>> begin

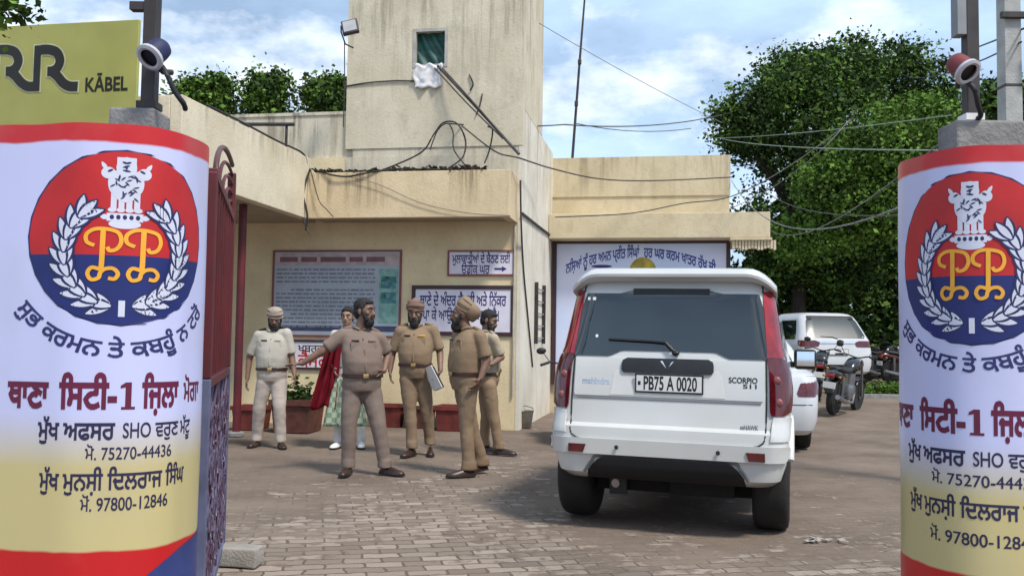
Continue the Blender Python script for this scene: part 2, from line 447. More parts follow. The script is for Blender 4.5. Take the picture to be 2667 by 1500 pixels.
bld = thing('police_station_building', 'cream police station with square tower, flat canopy and stained plaster walls', 'building', B0, -BPSI)
uL, _ = bp(902, 300, 0); uC, _ = bp(800, 480, -.75); uw, _ = bp(640, 300, 0)
zpar = 4.93; Z_SOF, Z_FAS = 3.13, 3.82
U_RIGHT = 0.0
# main ground-floor wall with everything behind it
bm = BM(); bx(bm, -8.5, U_RIGHT, 0, 3.6, -.3, 4.2); obj('wall', bm, P_WALL, bld)
bm = BM(); bx(bm, uL + .12, U_RIGHT + .004, .004, 3.6, 4.2, zpar); bx(bm, uL + .0, U_RIGHT + .004, -.006, 3.6, 3.4, 4.2); obj('upper_wall', bm, P_CREAM, bld, label='stained upper wall above the canopy')
bm = BM(); bx(bm, uw - .3, uL + .118, .05, 3.6, 4.2, zpar - .03); bx(bm, uw - .33, uL + .11, .03, .22, zpar - .03, zpar + .02); obj('parapet', bm, P_CREAM, bld, label='low stained parapet left of the tower')
# right-hand side wall that runs back to the recessed block
bm = BM(); bx(bm, U_RIGHT + .004, U_RIGHT + .06, -.004, 3.6, -.3, zpar - .003); obj('side_wall', bm, P_SIDE, bld)
# tower with a real window opening
tw_t = 7.4; W0, wz1 = bp(1080, 82, 0); W1, wz0 = bp(1163, 170, 0)
bm = BM(); t = .18
bx(bm, uL, W0, -.012, t, zpar - .6, tw_t); bx(bm, W1, U_RIGHT + .063, -.012, t, zpar - .6, tw_t)
bx(bm, W0, W1, -.012, t, wz1, tw_t); bx(bm, W0, W1, -.012, t, zpar - .6, wz0)
bx(bm, uL, uL + t, t, 2.1, zpar, tw_t); bx(bm, U_RIGHT + .063 - t, U_RIGHT + .063, t, 2.1, zpar, tw_t); bx(bm, uL + t, U_RIGHT + .063 - t, 2.1 - t, 2.1, zpar, tw_t)
bx(bm, uL + t, U_RIGHT + .063 - t, t, 2.1 - t, tw_t - .2, tw_t - .02)
obj('tower', bm, P_TOWER, bld)
M_GREEN = mat('green_shutter', (.03, .12, .10), .55, .25, scale=4, stretch=(1, 1, 6))
bm = BM(); bx(bm, W0 - .02, W0 + .03, -.02, .06, wz0 - .03, wz1 + .03); bx(bm, W1 - .03, W1 + .02, -.02, .06, wz0 - .03, wz1 + .03)
bx(bm, W0 + .03, W1 - .03, -.02, .06, wz1 - .02, wz1 + .03); bx(bm, W0 + .03, W1 - .03, -.02, .06, wz0 - .03, wz0 + .02)
win = obj('window', bm, mat('pale_frame', (.45, .43, .38), .7), bld, label='square window of the tower with a green curtain')
bm = BM(); n = 26; rows = []
for j in range(15):
    z = wz0 + (wz1 - wz0) * j / 14
    rows.append([bm.verts.new((W0 + (W1 - W0) * i / n, .13 + .03 * math.sin(i * .5 + 1.9 * z * 6 + i * j * .02), z)) for i in range(n + 1)])
skin(bm, rows, cap=False, closed=False); obj('curtain', bm, M_GREEN, win, 180)
# canopy over the entrance
bm = BM(); bx(bm, uC, U_RIGHT + .005, -.75, -.63, Z_SOF, Z_FAS, .008); bx(bm, U_RIGHT - .12, U_RIGHT + .003, -.628, -.008, Z_SOF + .002, Z_FAS - .002)
ca = obj('canopy', bm, P_FASCIA, bld, label='ochre canopy fascia over the entrance')
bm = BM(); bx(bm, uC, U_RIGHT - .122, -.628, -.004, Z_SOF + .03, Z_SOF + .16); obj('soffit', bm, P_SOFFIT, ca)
bm = BM()   # rubbish and moss heaped in the canopy gutter
for i in range(420):
    u = rnd.uniform(uC + .1, -.35); h = .10 * (.35 + .65 * abs(noise.noise(V((u * 2.1, 0, 5)))) * 2)
    ball(bm, (u, rnd.uniform(-.72, -.35), Z_FAS + .01 + rnd.uniform(-.01, h)), (rnd.uniform(.02, .09), rnd.uniform(.01, .03), rnd.uniform(.006, .022)), Matrix.Rotation(rnd.uniform(0, 3), 3, 'Z') @ Matrix.Rotation(rnd.uniform(-.5, .5), 3, 'Y'), 7, 5)
bx(bm, uC + .05, -.3, -.6, -.1, Z_SOF + .17, Z_FAS - .04)
obj('gutter_debris', bm, mat('moss_debris', (.045, .035, .02), .95, .4, scale=8, bump=.5), ca, 60)
# left wing: a roof slab on a deep fascia that runs towards the gate
U_WR = uC - .005; V_WN = -4.35
Z_WT = 4.06
bm = BM(); bx(bm, U_WR - .15, U_WR, V_WN, -.62, Z_SOF, Z_WT, .01); bx(bm, U_WR - 5, U_WR - .152, V_WN, V_WN + .15, Z_SOF, Z_WT, .01)
wg = obj('wing_fascia', bm, P_WING, bld, label='deep pale fascia of the left wing')
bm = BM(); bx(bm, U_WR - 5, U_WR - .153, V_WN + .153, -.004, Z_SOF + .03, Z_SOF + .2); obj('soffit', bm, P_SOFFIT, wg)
bm = BM(); bx(bm, U_WR - 5, U_WR - .153, V_WN + .153, -.05, Z_WT - .35, Z_WT - .25); obj('roof', bm, M_CONC, wg)
# recessed right-hand block
VR = 3.6
u0, zt = bp(1440, 416, VR); u1, zb = bp(1900, 553, VR); u2, zc = bp(2006, 556, VR - .55); _, zc0 = bp(1700, 620, VR - .55)
bm = BM(); bx(bm, u0 - .4, u1, VR + .004, VR + 4, -.3, zt); bx(bm, u0 - .1, u1 + .015, VR - .02, VR + .004, zb + .32, zt + .02); obj('right_wall', bm, P_RIGHT, bld, label='yellow parapet and wall of the recessed right block')
bm = BM(); bx(bm, U_RIGHT + .065, u2, VR - .55, VR - .024, zc0, zc + .03, .01); bx(bm, u1 + .02, u2 - .003, VR - .024, VR + 1.6, zc0 + .002, zc + .028)
bx(bm, u1 - .02, u2 + .03, VR - .58, VR - .3, zc0 - .045, zc0 - .004)
for i in range(14): bx(bm, u1 + .02 + i * .055, u1 + .062 + i * .055, VR - .53, VR - .4, zc0 - .2 + .02 * math.sin(i * 1.3), zc0 - .048)
obj('sunshade', bm, P_RIGHT, bld, label='yellow concrete sunshade with a ragged right end')
# narrow grille on the side wall
g0 = 1.9; sw = thing('wall_grille', 'tall narrow iron grille on the pale side wall', 'grille', bw(U_RIGHT + .06, 0, 0), -BPSI)
def sidepx(px, py):
    """pixel -> (v, z) on the side wall plane u = U_RIGHT + .06"""
    d = ray(px, py); o = V((0, 0, CAM_H)); t = (U_RIGHT + .06 - (o - B0).dot(BU)) / d.dot(BU); p = o + d * t - B0
    return p.dot(BV), p.z
va, za = sidepx(1393, 735); vb, zb_ = sidepx(1411, 895)
for vv in (va, vb):
    bm = BM(); bx(bm, .005, .06, vv - .03, vv + .03, zb_, za); obj('bar', bm, M_STEEL, sw)
bm = BM()
for k in range(5): bx(bm, .02, .035, va + .031, vb - .031, zb_ + .1 + (za - zb_ - .2) * k / 4 - .01, zb_ + .1 + (za - zb_ - .2) * k / 4 + .01)
obj('crossbar', bm, mat('grey_pipe', (.3, .29, .28), .6), sw)

# white cloth under the tower window
bm = BM(); rows = []; q0, qz1 = bp(1079, 170, -.05); q1, qz0 = bp(1150, 228, -.05)
for j in range(13):
    z = qz1 + (qz0 - qz1) * j / 12
    rows.append([bm.verts.new((q0 + (q1 - q0) * i / 16 + .02 * math.sin(j * .8), -.05 - .025 * math.sin(i * .8 + j * .35) - .02 * noise.noise(V((i * .4, j * .5, 2))), z + .02 * math.sin(i * .9))) for i in range(17)])
skin(bm, rows, cap=False, closed=False)
o = obj('hanging_cloth', bm, mat('white_cloth', (.78, .76, .76), .9, .08), None, 180); o.location = B0; o.rotation_euler.z = -BPSI
md = o.modifiers.new('s', 'SOLIDIFY'); md.thickness = .006
tag(o, 'crumpled white cloth hanging below the tower window', 'cloth')

# ------------------------------------------------------------------ flat boards fixed to the walls
def board(name, label, cat, px, v, fcol, pcol, bar=.05, group=None, dep=.03):
    x0, y0, x1, y1 = px; a, zt_ = bp(x0, y0, v); b_, zb2 = bp(x1, y1, v)
    cu, cz = (a + b_) / 2, (zt_ + zb2) / 2; wd, ht = b_ - a, zt_ - zb2
    t = thing(name, label, cat, bw(cu, v, cz), -BPSI, group)
    bm = BM(); bx(bm, -wd / 2 + bar, wd / 2 - bar, -dep * .6, 0, -ht / 2 + bar, ht / 2 - bar); obj('panel', bm, pcol, t)
    bm = BM()
    for s in (-1, 1):
        bx(bm, min(s * wd / 2, s * (wd / 2 - bar)), max(s * wd / 2, s * (wd / 2 - bar)), -dep, .002, -ht / 2, ht / 2)
        bx(bm, -wd / 2 + bar, wd / 2 - bar, -dep, .002, min(s * ht / 2, s * (ht / 2 - bar)), max(s * ht / 2, s * (ht / 2 - bar)))
    obj('frame', bm, fcol, t)
    return t, wd, ht, lambda x, y, l=0: V((x, -dep * .6 - .0015 - l, y))
M_SIGNW = mat('sign_lilac_white', (.72, .68, .76), .6, .05)
M_SIGNF = mat('sign_dark_frame', (.05, .02, .025), .5, .1)
M_SIGNR = mat('sign_maroon_frame', (.22, .06, .06), .5, .1)
M_INK = mat('sign_blue_ink', (.03, .025, .16), .6, .1)
# waiting-room sign
t, wd, ht, fn = board('wall_sign', 'small white sign with two rows of blue lettering and an arrow', 'sign', (1167, 652, 1341, 719), -.0, M_SIGNR, M_SIGNW, .028)
draw('lettering', text2d('ਮੁਲਾਕਾਤੀਆਂ ਦੇ ਬੈਠਣ ਲਈ', wd * .86, .19, 0, ht * .16, bold=.02), fn, M_INK, t)
q = text2d('ਉਡੀਕ ਘਰ', wd * .42, .2, -wd * .08, -ht * .25)
q += rect2d(wd * .2, wd * .31, -ht * .27, -ht * .19) + [((wd * .31, -ht * .34, 0), (wd * .38, -ht * .235, 0), (wd * .38, -ht * .225, 0), (wd * .31, -ht * .12, 0))]
draw('lettering', q, fn, M_INK, t)
# dress-code sign
t, wd, ht, fn = board('wall_sign', 'white sign in a heavy black frame above the turbaned officers', 'sign', (1074, 743, 1340, 876), -.0, M_SIGNF, M_SIGNW, .06)
draw('lettering', text2d('ਥਾਣੇ ਦੇ ਅੰਦਰ ਕੈਪਰੀ ਅਤੇ ਿਨੱਕਰ', wd * .84, .24, 0, ht * .2, bold=.02), fn, M_INK, t)
q = text2d('ਪਾ ਕੇ ਆਉਣਾ ਸਖਤ ਮਨਾਂ ਹੈ।', wd * .74, .24, -wd * .02, -ht * .1)
draw('lettering', q, fn, M_INK, t)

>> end

Problem to solve: Where a line in the material contains "soffit", copy that line.

Full answer:
bm = BM(); bx(bm, uC, U_RIGHT - .122, -.628, -.004, Z_SOF + .03, Z_SOF + .16); obj('soffit', bm, P_SOFFIT, ca)
bm = BM(); bx(bm, U_WR - 5, U_WR - .153, V_WN + .153, -.004, Z_SOF + .03, Z_SOF + .2); obj('soffit', bm, P_SOFFIT, wg)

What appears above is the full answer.